Dalam buku tersebut juga diceritakan begitu pekanya perasaan perempuan. Ia bisa merasakan sesuatu yang terjadi hanya dari instingnya. Perempuan bisa sabar sekalipun telah dikecewakan. Tapi perempuan juga pantas mengambil tindakan tegas, ketika ia telah benar-benar tak mampu membendung kekecewaan. Dalam cerpennya berjudul “Selingkuh itu Indah” Esti menceritakan bagaimana perempuan merasai dengan instingnya saat suaminya berkhianat. Sekalipun si suami tak pernah memperlihatkan atau berubah sikap saat berselingkuh. Juga diceritakan bagaimana perempuan menyikapi kekecewaannya yang tak terbendung dengan meninggalkan suaminya lewat menyibukkan diri bekerja, sembari memberikan kesempatan kepada suaminya agar menceraikannya tanpa mengatakan hal yang dapat menyakiti suaminya.

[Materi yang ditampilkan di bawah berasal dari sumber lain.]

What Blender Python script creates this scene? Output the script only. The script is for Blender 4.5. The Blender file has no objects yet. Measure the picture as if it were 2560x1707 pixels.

Esti juga bertutur betapa kuatnya perempuan menghadapi kerasnya kehidupan. Ia perihatin, dengan kaumnya yang sering tersiksa di negeri rantau. Seolah belum kering luka terdalam masa lalu tentang kaumnya yang terkubur di perut bumi. Namun ia tak henti berjuang agar kaumnya tak lagi tertindas, seperti dalam cerpen “Aku, Perempuan Gunungkidul”. Di zaman kian keras ini memang dibutuhkan orang-orang kuat dan mau melakukan perubahan, agar tidak tertinggal. Esti berkisah dalam cerpennya “Perempuan Berlipstik Kapur”. Di dalamnya bercerita tentang perempuan penambang kapur yang tegar menghadapi kerasnya hidup di daerah tandus gunung kapur. Ia tinggal di rumah kecil, di sebuah kabupaten gersang, miskin, kurang air, dan banyak tragedi gantung diri. Namun semua keadaan tidak mendukung tersebut ia tetap mengupayakan perubahan agar di desanya tak lagi tertinggal. Sayangnya ia meninggal di tengah perjuangannya mengumpulkan kapur. Ia tertimpa longsor begitu dahsyat, dan di akhir khayatnya ia dikenang oleh masyarakat sebagai perempuan yang menginspirasi kaumnya.
Dalam buku kumpulan cerpen ini, Esti mengajak para pembaca menjelajahi batin perempuan melalui kekuatan narasinya. Sebagai sastrawan, Esti sangatlah fasih memotret kedalaman batin kaum perempuan serta permasalahannya. Lewat kata-kata dan simbol-simbol yang kaya unsur lokal, cerpen-cerpennya menjelma bara bagi perempuan untuk senantiasa memperjuangkan hak-hak mereka yang selama ini terpasung. Tokoh-tokoh dalam cerpennya merupakan kesaksian kaum perempuan yang telah memiliki kesadaran gender. Buku ini mengangkat masalah dan harapan hidup perempuan desa di tengah kekuasaan budaya patriarkhi. Buku “Perempuan Berlipstik Kapur” sangat menyentuh dan inspiratif, membuka hati kita lebih memaknai, menghargai, dan menghormati kaum perempuan dalam kehidupan.